Sometimes a firm implements a sales process and receives worse results. That is why it is critical to collect all the data in an analyzable format – so that the CSO can track whether that next big push is moving the sales in the right direction. Some sales reps might be against the grain on a methodology for the best reasons.

Honestly, some people sound arrogant when they take the Challenger approach.

The same is true of Customer Relationship Management (CRM). Salesforce is the industry leader right now, and SFDC is an extremely powerful platform, but it is not the best solution for everyone at all times. A 2014 SFDC customer survey posted average sales increases of 32%, sales productivity increases of 40%, and improved forecast accuracy of 45% due to CRM implementation.* These are inspiring statistics, but it is also true that many companies struggle with creating a viable strategy for growth with CRM.

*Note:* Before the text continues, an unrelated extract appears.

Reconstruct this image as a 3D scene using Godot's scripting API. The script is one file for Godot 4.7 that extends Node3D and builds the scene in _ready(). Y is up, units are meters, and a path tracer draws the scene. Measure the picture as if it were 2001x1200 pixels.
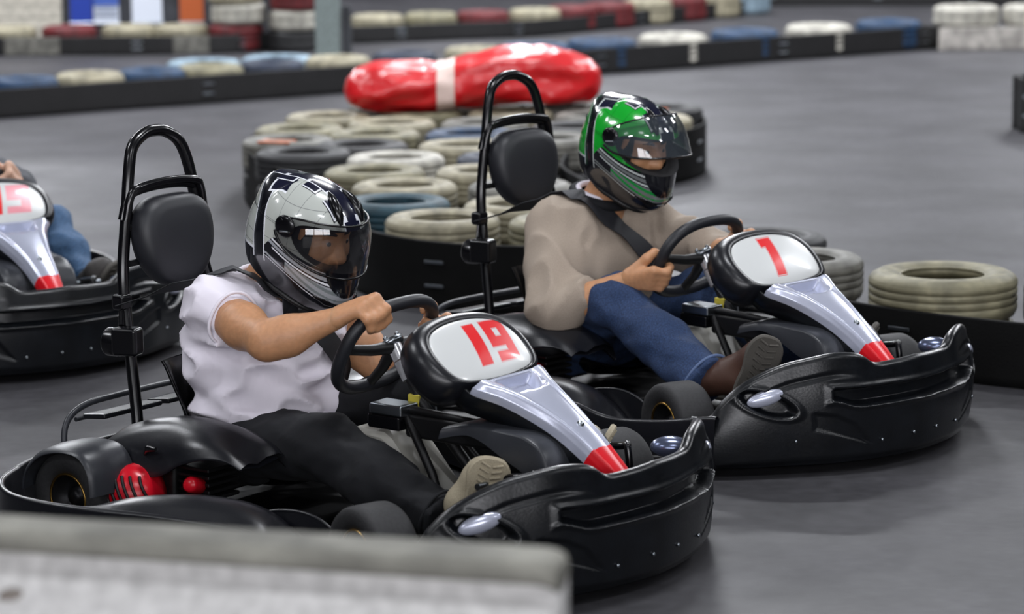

Deeper changes might be required, such as:

1) Creating a CRM Strategy

2) Re-architecting customer-facing processes

3) Implementing customer-centric behavior

4) Choosing technology

SFDC is the industry standard but does not apply equally to every company in the mid market. Less expensive solutions are showing a lot of potential in this segment, like bpm’online. And taking that a step backward, CRM might not even be the high-priority sales process improvement for a firm. Every trend is an opportunity; might be right, might be wrong.

The same problem occurs when some sales reps try to “own” the Challenger methodology. To be successful, changes to a traditional process require more than weekend training. They require nuanced consideration of all stakeholders and consistent upkeep.